Er sei in Paris angekommen, genau in dem Moment, als der Krieg ausbrach. «Ich mochte mein Leben in Kiew sehr, ich lebte dort mit einem Mitbewohner aus Berlin zusammen; es war eine sehr internationale Atmosphäre.» Kiew sei eine der schönsten Städte, die er kenne. Einige seiner Familienangehörigen seien inzwischen ebenfalls aus dem Land geflohen, andere sässen jedoch fest in kleinen Städten, wieder andere hätten sich entschlossen, zu kämpfen, so Ivanov. (MANNSCHAFT berichtete darüber, wie Präsident Selenskyj sich im eigenen Land schützend vor die LGBTIQ-Community stellen musste.)
Scham darüber, in Sicherheit zu sein «Der Agressor hat keine Empathie für die Bevölkerung. Sie fühlen sich den Ukrainern sehr überlegen, obwohl die weit fortschrittlicher sind, was ihre Mentalität angeht», sagt Ivanov. «Ich hoffe, dass durch diesen Krieg die Menschen auf der ganzen Welt begreifen, was da passiert.» Es gehe nicht nur um den Kampf in der Ukraine, sondern um einen «globalen Kampf».
Ivanov gibt zu, dass er sich in gewisser Weise schäme, in Paris in Sicherheit zu leben. «Jeder, der selbst schonmal geflüchtet ist, kennt dieses Gefühl.» Er versuche sich in Frankreich mit Arbeit über Wasser zu halten und eine kulturelle Opposition gegen Russland in Paris zu organisieren. Dabei falle ihm auf, wie wenige russische Künstler*innen sich öffentlich gegen Putin stellten, sagt er.

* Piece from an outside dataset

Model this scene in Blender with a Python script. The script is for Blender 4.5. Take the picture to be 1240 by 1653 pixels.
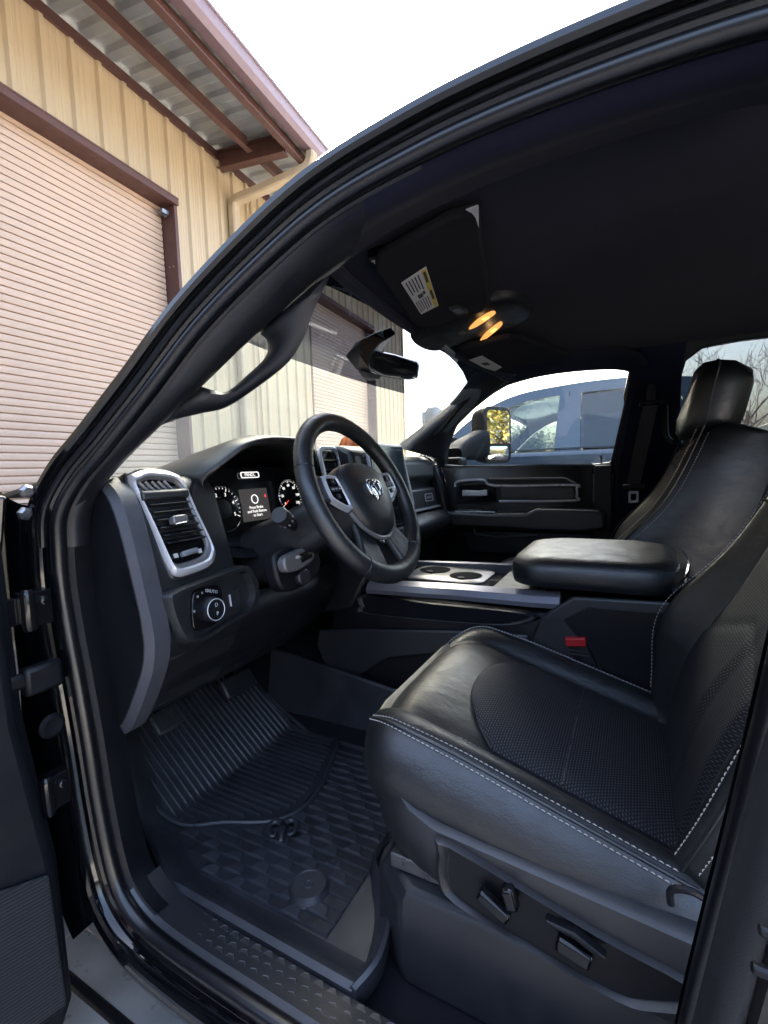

Sein grösster Wunsch sei es, so schnell wie möglich nach Kiew zurückzukehren. Bis dahin freue er sich mit dem neuen «Garnelen»-Film auch jungen Russen Mut zu machen, von denen viele ihr Land verlassen haben, um anderswo so zu leben und zu lieben, wie sie es wollen, und nicht wie Putin es ihnen vorschreiben will.